— Start Dataset records —

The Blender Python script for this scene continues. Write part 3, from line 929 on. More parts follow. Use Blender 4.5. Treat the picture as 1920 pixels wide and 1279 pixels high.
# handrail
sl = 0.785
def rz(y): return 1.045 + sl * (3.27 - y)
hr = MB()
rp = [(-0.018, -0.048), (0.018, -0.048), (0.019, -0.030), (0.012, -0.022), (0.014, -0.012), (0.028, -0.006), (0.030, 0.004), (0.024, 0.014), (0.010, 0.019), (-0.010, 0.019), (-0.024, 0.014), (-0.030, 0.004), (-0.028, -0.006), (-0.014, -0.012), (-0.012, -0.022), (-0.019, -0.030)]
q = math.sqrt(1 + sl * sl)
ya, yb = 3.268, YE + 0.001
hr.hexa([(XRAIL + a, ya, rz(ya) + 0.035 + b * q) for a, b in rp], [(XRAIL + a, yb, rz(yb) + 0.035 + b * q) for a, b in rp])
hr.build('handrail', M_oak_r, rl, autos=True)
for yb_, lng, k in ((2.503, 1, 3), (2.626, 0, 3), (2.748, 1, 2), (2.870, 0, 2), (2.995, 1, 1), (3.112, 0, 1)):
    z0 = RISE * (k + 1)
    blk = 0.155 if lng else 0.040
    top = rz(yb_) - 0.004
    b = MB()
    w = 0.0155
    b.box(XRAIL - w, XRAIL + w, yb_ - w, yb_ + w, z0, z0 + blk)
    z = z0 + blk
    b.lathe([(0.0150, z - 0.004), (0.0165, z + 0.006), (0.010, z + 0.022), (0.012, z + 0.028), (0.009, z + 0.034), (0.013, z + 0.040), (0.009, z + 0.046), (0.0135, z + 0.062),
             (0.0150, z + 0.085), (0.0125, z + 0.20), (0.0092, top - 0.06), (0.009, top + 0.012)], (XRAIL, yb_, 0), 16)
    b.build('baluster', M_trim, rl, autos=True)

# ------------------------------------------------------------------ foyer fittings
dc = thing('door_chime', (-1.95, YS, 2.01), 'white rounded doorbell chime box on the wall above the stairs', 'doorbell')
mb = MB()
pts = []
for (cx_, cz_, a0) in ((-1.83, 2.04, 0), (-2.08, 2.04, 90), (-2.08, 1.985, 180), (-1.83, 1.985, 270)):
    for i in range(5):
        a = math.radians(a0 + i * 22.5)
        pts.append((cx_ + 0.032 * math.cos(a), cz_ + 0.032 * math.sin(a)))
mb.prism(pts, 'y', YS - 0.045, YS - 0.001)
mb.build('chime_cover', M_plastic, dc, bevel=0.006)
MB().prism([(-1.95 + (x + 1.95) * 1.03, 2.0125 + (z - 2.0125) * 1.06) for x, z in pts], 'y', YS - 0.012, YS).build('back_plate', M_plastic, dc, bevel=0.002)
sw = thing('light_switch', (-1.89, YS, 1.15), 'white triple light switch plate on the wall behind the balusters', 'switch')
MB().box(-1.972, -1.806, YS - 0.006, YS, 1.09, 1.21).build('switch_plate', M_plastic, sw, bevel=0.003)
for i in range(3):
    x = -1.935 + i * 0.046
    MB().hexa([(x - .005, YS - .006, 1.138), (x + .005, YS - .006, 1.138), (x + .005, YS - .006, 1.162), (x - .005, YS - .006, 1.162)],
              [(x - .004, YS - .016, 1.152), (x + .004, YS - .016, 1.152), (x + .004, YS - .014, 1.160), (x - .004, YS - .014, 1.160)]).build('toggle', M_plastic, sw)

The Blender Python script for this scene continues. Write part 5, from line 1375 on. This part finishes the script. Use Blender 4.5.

— End Dataset records —

Restate the data above word for word.

The Blender Python script for this scene continues. Write part 3, from line 929 on. More parts follow. Use Blender 4.5. Treat the picture as 1920 pixels wide and 1279 pixels high.
# handrail
sl = 0.785
def rz(y): return 1.045 + sl * (3.27 - y)
hr = MB()
rp = [(-0.018, -0.048), (0.018, -0.048), (0.019, -0.030), (0.012, -0.022), (0.014, -0.012), (0.028, -0.006), (0.030, 0.004), (0.024, 0.014), (0.010, 0.019), (-0.010, 0.019), (-0.024, 0.014), (-0.030, 0.004), (-0.028, -0.006), (-0.014, -0.012), (-0.012, -0.022), (-0.019, -0.030)]
q = math.sqrt(1 + sl * sl)
ya, yb = 3.268, YE + 0.001
hr.hexa([(XRAIL + a, ya, rz(ya) + 0.035 + b * q) for a, b in rp], [(XRAIL + a, yb, rz(yb) + 0.035 + b * q) for a, b in rp])
hr.build('handrail', M_oak_r, rl, autos=True)
for yb_, lng, k in ((2.503, 1, 3), (2.626, 0, 3), (2.748, 1, 2), (2.870, 0, 2), (2.995, 1, 1), (3.112, 0, 1)):
    z0 = RISE * (k + 1)
    blk = 0.155 if lng else 0.040
    top = rz(yb_) - 0.004
    b = MB()
    w = 0.0155
    b.box(XRAIL - w, XRAIL + w, yb_ - w, yb_ + w, z0, z0 + blk)
    z = z0 + blk
    b.lathe([(0.0150, z - 0.004), (0.0165, z + 0.006), (0.010, z + 0.022), (0.012, z + 0.028), (0.009, z + 0.034), (0.013, z + 0.040), (0.009, z + 0.046), (0.0135, z + 0.062),
             (0.0150, z + 0.085), (0.0125, z + 0.20), (0.0092, top - 0.06), (0.009, top + 0.012)], (XRAIL, yb_, 0), 16)
    b.build('baluster', M_trim, rl, autos=True)

# ------------------------------------------------------------------ foyer fittings
dc = thing('door_chime', (-1.95, YS, 2.01), 'white rounded doorbell chime box on the wall above the stairs', 'doorbell')
mb = MB()
pts = []
for (cx_, cz_, a0) in ((-1.83, 2.04, 0), (-2.08, 2.04, 90), (-2.08, 1.985, 180), (-1.83, 1.985, 270)):
    for i in range(5):
        a = math.radians(a0 + i * 22.5)
        pts.append((cx_ + 0.032 * math.cos(a), cz_ + 0.032 * math.sin(a)))
mb.prism(pts, 'y', YS - 0.045, YS - 0.001)
mb.build('chime_cover', M_plastic, dc, bevel=0.006)
MB().prism([(-1.95 + (x + 1.95) * 1.03, 2.0125 + (z - 2.0125) * 1.06) for x, z in pts], 'y', YS - 0.012, YS).build('back_plate', M_plastic, dc, bevel=0.002)
sw = thing('light_switch', (-1.89, YS, 1.15), 'white triple light switch plate on the wall behind the balusters', 'switch')
MB().box(-1.972, -1.806, YS - 0.006, YS, 1.09, 1.21).build('switch_plate', M_plastic, sw, bevel=0.003)
for i in range(3):
    x = -1.935 + i * 0.046
    MB().hexa([(x - .005, YS - .006, 1.138), (x + .005, YS - .006, 1.138), (x + .005, YS - .006, 1.162), (x - .005, YS - .006, 1.162)],
              [(x - .004, YS - .016, 1.152), (x + .004, YS - .016, 1.152), (x + .004, YS - .014, 1.160), (x - .004, YS - .014, 1.160)]).build('toggle', M_plastic, sw)

The Blender Python script for this scene continues. Write part 5, from line 1375 on. This part finishes the script. Use Blender 4.5.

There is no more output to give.